Samarco Mineracao SA
An Australian (second from left) and a Brazilian (second from right) flags are pictured on the entrance of the mine operator Samarco, jointly owned by Vale SA and BHP Billiton Ltd, in Mariana, Brazil, Nov. 11, 2015. Reuters/Ricardo Moraes

Australia’s BHP Billiton Ltd., co-owner of the mining company responsible for a fatal dam burst at a Brazilian mine in November, raised the death toll in the tragedy to 17 on Tuesday. The company also said that it would release findings of an external investigation into the incident.

BHP said, in a statement, that the 17 fatalities include five members of the local community and 12 dam workers. The company added that two dam workers remained unaccounted for. BHP had previously said that 13 people were killed in the accident and six were missing.

BHP, which, along with Brazilian company Vale SA, owns Samarco Mineracao SA — the company operating the mine — said New York-based law firm Cleary Gottlieb Steen & Hamilton LLP was hired to investigate the cause of the dam breach. It also stated that the company was planning to release the findings and share the results with other resource companies.

“Samarco continues to work with the government authorities in Brazil to relocate displaced people from temporary accommodation to rented housing and to distribute living wage debit cards to those who have been impacted.
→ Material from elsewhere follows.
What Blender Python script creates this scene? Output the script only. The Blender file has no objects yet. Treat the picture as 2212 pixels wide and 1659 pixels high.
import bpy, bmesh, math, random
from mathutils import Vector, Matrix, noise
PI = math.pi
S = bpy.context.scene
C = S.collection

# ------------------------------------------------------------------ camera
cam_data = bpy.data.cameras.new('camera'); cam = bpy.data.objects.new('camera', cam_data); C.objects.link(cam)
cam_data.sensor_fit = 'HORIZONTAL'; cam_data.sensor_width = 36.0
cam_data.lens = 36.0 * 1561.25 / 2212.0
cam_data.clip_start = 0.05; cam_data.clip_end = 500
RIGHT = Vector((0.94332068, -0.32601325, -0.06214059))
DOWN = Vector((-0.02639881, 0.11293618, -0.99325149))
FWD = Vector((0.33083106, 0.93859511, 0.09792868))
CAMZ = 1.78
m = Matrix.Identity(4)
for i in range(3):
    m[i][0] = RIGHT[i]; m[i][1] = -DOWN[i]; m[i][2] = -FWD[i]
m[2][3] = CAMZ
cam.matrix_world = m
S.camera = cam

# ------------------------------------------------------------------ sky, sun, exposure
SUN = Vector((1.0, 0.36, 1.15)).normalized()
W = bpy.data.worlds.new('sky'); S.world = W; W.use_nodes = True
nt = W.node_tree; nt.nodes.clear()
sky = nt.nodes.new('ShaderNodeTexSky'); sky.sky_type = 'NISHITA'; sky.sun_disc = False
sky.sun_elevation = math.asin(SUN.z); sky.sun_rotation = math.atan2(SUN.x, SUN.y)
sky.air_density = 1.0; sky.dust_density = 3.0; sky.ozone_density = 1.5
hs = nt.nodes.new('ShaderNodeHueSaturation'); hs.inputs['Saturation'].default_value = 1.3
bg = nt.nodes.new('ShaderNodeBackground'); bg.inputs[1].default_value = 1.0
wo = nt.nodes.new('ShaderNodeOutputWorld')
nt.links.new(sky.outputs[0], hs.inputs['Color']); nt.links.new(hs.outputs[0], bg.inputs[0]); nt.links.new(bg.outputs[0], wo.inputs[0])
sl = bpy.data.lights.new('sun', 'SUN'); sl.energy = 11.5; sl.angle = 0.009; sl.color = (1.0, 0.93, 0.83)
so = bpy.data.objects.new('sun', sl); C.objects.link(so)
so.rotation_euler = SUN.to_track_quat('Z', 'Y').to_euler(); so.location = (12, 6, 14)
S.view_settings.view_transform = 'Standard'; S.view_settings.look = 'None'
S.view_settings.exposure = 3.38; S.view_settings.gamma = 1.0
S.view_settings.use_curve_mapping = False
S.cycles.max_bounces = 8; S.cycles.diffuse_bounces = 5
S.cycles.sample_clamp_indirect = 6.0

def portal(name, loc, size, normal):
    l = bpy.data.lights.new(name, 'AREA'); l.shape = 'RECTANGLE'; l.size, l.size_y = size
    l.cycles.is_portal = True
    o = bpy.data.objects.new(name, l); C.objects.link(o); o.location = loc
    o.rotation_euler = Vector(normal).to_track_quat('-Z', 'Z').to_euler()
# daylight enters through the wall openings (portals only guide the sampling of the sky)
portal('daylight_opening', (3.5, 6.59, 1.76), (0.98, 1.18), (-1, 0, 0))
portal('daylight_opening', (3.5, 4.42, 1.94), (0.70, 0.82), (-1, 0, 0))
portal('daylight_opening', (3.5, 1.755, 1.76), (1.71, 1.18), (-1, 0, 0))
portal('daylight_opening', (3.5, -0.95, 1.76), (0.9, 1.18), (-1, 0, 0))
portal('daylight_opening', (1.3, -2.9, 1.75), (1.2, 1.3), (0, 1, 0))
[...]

All displaced people will have been given the opportunity to relocate before Dec. 25, 2015,” BHP said in the statement.

Last Friday, a judge in Brazil's state of Minas Gerais, where the dam burst occurred, froze the Brazilian assets of BHP and Vale on finding that Samarco was unable to pay for damages. The judge also ruled that BHP and Vale could be held responsible for the incident, for which the government is demanding 20 billion reais ($5 billion).

Late November, BHP announced that tailings in the mud that polluted an important river were chemically stable and that the chemical composition in the water would not be affected.

“The tailings that entered the Rio Doce [river] were comprised of clay and silt material from the washing and processing of earth containing iron ore, which is naturally abundant in the region. Based on available data, the tailings are chemically stable. They will not change chemical composition in water and will behave in the environment like normal soils in the catchment,” BHP had said.